Changhyun Kang, Kim Boseong
South Korea

1. Site select
Gangnam-gu in Seoul is one of the most expensive areas in South Korea in terms of land value. Despite having nearly average Green area per person close to the Seoul average, there is a severe lack of accessible parks. The southern part of Gangnam is relatively distant from the city center, allowing for a greater distribution of mountains and parks. However, the area around the chosen site has the highest foot traffic in Seoul and is densely populated with high-rise buildings and apartments, demanding more park space. The selected location is a complex of apartments built in the 1980s, currently awaiting redevelopment. It is situated along the Han River, near the subway stations and major tourist attractions. Accessibility for pedestrians is crucial for a park, making this site a suitable target area.

2. Design Concept
Gangnam was planned in the 1960s with a grid pattern land parcels and roads. We aimed to adopt this urban tissue into the park to make a morphological similarity between the city and the park. Additionally, unlike pocket parks, our Tiny Forest aims to provide a place for people to experience nature and relaxation in their daily lives while also serving as a habitat for wildlife. Due to the increasing loss of habitats for wildlife because of environmental destruction. Seoul is also facing this issue. To solve this, we adopted a vertical separation between humans and animals.
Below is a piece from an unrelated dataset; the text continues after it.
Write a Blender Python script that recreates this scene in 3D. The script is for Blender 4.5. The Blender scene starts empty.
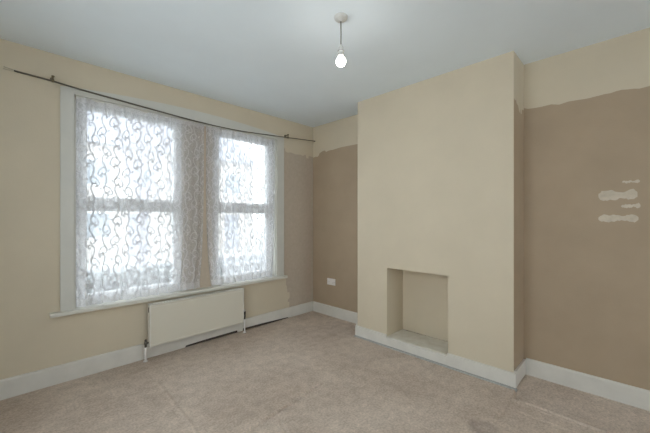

Mimicking Gangnam's grid, we designed skywalks for people to enjoy the park while animals inhabit the ground-level forest, promoting coexistence.

3. Greenery Plan
The park's surroundings are urbanized, with an overpass to the west. Urban pollution and noise hinder relaxation in the park. To mitigate this, we strategically arranged trees in a zigzag pattern and planted various species of different heights to filter out dust and noise from all directions. Especially at the center of the park, where wildlife habitat is located, we created a dense forest to reduce stress for animals. Commercial trees were planted around the wildlife habitat, serving as a resource for the park's carpentry workshop. In areas mainly used by people, we reduced the number of trees to enhance mobility and landscape aesthetics.

4. Programs
The park's programs are categorized into culture, education, and leisure.
4.1. Culture
A stage area, where people can enjoy movies and concerts is in northen of the park. The expansive plaza also hosts various events like exhibitions, and flea markets.
4.2. Education
Using timber obtained from the forest, a carpentry workshop offers class. The ecological learning center in the east animal habitat provides children with opportunities for animal interaction. An outdoor library in the plaza is a one of the important points, allowing visitors to enjoy reading in a natural setting.
4.3. Leisure
park offers picnic spots, meditation areas. There's a sports field in the southern section where visitors can play badminton, basketball, and other sports.
4.4. Miscellaneous
Our Tiny Forest includes office buildings for start-ups. Natural workspaces enhance productivity. Convenience stores, cafe and restaurants are also available for park visitors.